Ma nel 1947 il casinò, aperto a intermittenza durante la Seconda Guerra Mondiale, chiuse definitivamente e per San Pellegrino Terme iniziò il declino. «La chiusura del Casinò di Campione d’Italia libera un’area importante in ambito nazionale - spiega il sindaco, Vittorio Milesi - Nella regione più produttiva e importante d’Italia non c’è più un’offerta di questo tipo, mentre c’è una clientela, quella che si recava a Campione, di cui si può soddisfare la domanda. Per noi il casinò può completare l’offerta turistica. Stiamo cercando un rilancio che punta sulle terme, sulla valorizzazione del liberty, sul marchio San Pellegrino, su una clientela proveniente da tutti i paesi del modo».

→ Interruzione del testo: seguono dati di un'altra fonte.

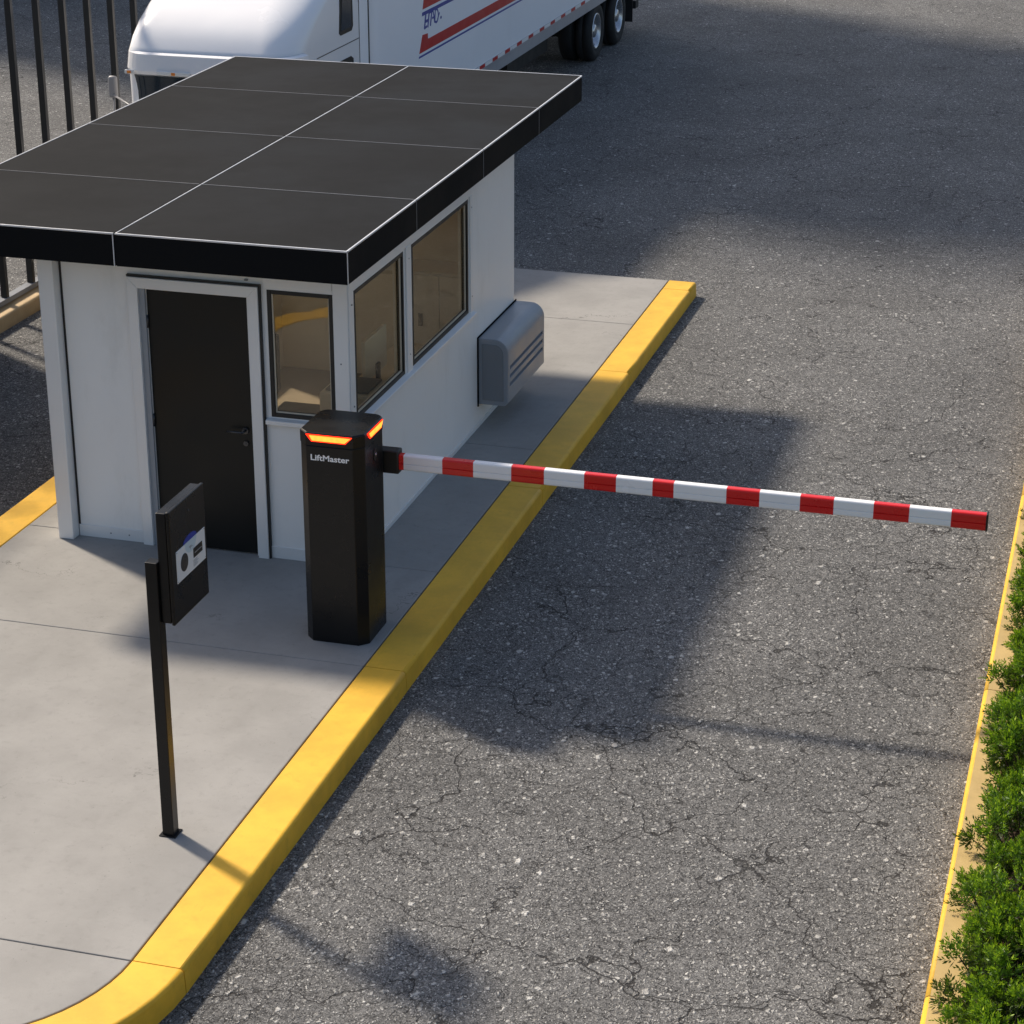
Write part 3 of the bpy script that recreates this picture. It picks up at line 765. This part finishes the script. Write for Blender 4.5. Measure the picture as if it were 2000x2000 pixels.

Gli spazi ci sono già, due gioielli liberty come la vecchia sede del Casinò municipale oppure l’ex Grand Hotel. Il sindaco non ha esitato a scomodare il ministro dell’Interno, Matteo Salvini, al cui dicastero fa capo anche la regolamentazione del gioco d’azzardo. Un pressing tutto leghista che ha coinvolto anche il deputato bergamasco Daniele Belotti, la senatrice Simona Pergreffi e il consigliere regionale Alex Galizzi. Delle mozioni per la riapertura sono state votate nel 2008 e nel 2014 dalla Camera dei Deputati, anche con il parere favorevole del Consiglio Regionale Lombardo, del Consiglio Provinciale di Bergamo e della Comunità Montana Valle Brembana. Ma senza il benestare del Ministero non se ne fece nulla.